Experience trumps belief.

Or, with more volume: EXPERIENCE TRUMPS BELIEF.

Or, louder still: EXPERIENCE TRUMPS BELIEF!!!!!!!

Or slower: E-x-p-e-r-i-e-n-c-e ... t-r-u-m-p-s ... b-e-l-i-e-f.

Is this really so complicated?

My younger son, who loves to see me jump, will sometimes hide behind the kitchen doorway when I am coming downstairs. At the perfect moment, he will  jump out and roar, BOO! It works every damned time...scares me right out of my skin... erases, in a single nanosecond, each and every concept and belief and hope and fear I am walking around with.

Naturally, once I regain my composure and my son stops laughing, I scurry and scramble to remember and reassert ... to smooth my mental hair into an acceptable neatness and meaning: Yes, things are all right -- I am a six-foot-plus male with an interest in Buddhism and a variety of aches and pains that go with being 70 ... and ... well on and on until my mental hairs are more or less in place.

All of this happens in lickety-split time.

Isn't this scenario the same for everyone? I can't help but think that it is. And it's not just scary stuff that erases the mental blackboard. Wonderful moments can do the same. Here and now really becomes here and now. The blackboard on which importance and meaning are written is suddenly erased and in its emptiness awaits our new or renewed beliefs and hopes.

I don't mention this -- again ... really I can even bore myself -- as a means of degrading or undermining beliefs. What I think is important is that we take some notice of what is common as salt. If beliefs that we may all cling to and praise can be wiped out as easily as a glass breaks on the kitchen floor, then isn't it worth noticing that beliefs are tentative acquisitions. They aren't writ in stone and fershur, but rather acquisitions that come and go -- inspiring here, dispiriting there, useful in one time, useless in another? And aren't they as well, something that live only in the past, whereas our BOO's make it clear that the present is where we actually are, clean as a baby's bottom?

Yes, beliefs have an upside. They really can inspire action that bears sweet fruit. They have a downside. They really can inspire a vast array of horrors. But the iron-fisted grip -- sometimes exceptionally subtle -- with which we hold them ... couldn't we loosen our grip, just a little bit? Stop living in the past and give the present a whirl since we cannot escape the present no matter how firmly we might wish to?
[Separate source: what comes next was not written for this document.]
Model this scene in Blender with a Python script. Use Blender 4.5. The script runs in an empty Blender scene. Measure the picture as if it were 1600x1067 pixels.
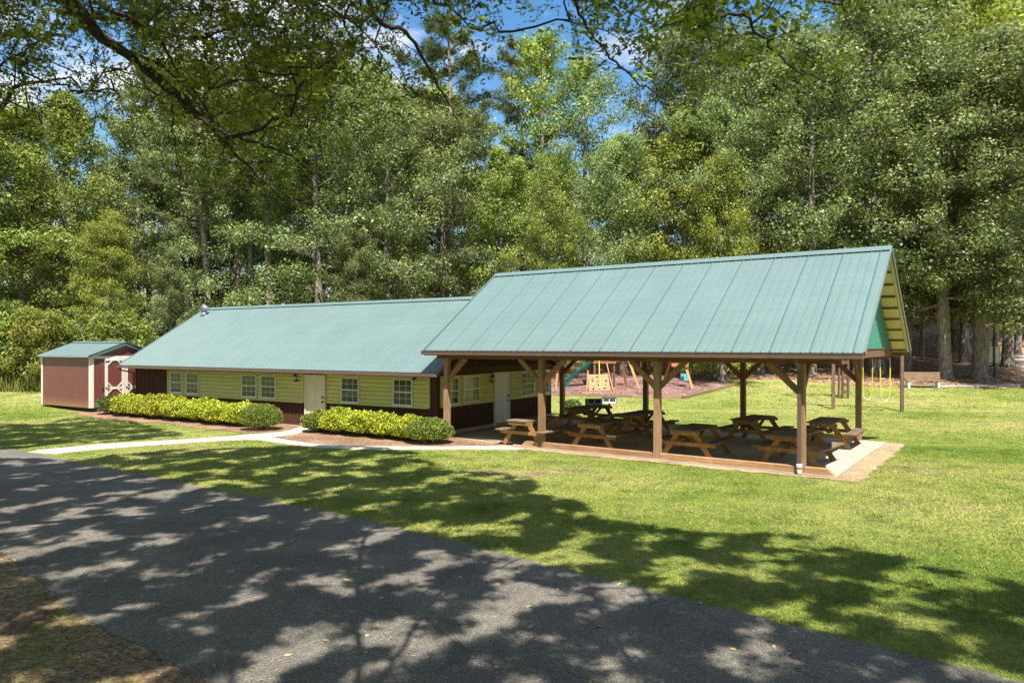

Just ease up. Ease up and take a look. Is BOO really all that scary? Yes, there are others who may assert and demand adherence to one belief or another, but does that mean we have to do the same? When moment after moment and day after day comes along with its playful BOO's ... well doesn't experience trump belief? And isn't this experience worth acknowledging and being at home with?

You don't have to believe that experience trumps belief -- that would defeat your own good experience, don't you think? And you don't have to believe that belief is some second-class citizen. But you could take some time and enjoy the vastness of an empty blackboard. Lighter than a feather. Simple as salt. BOO.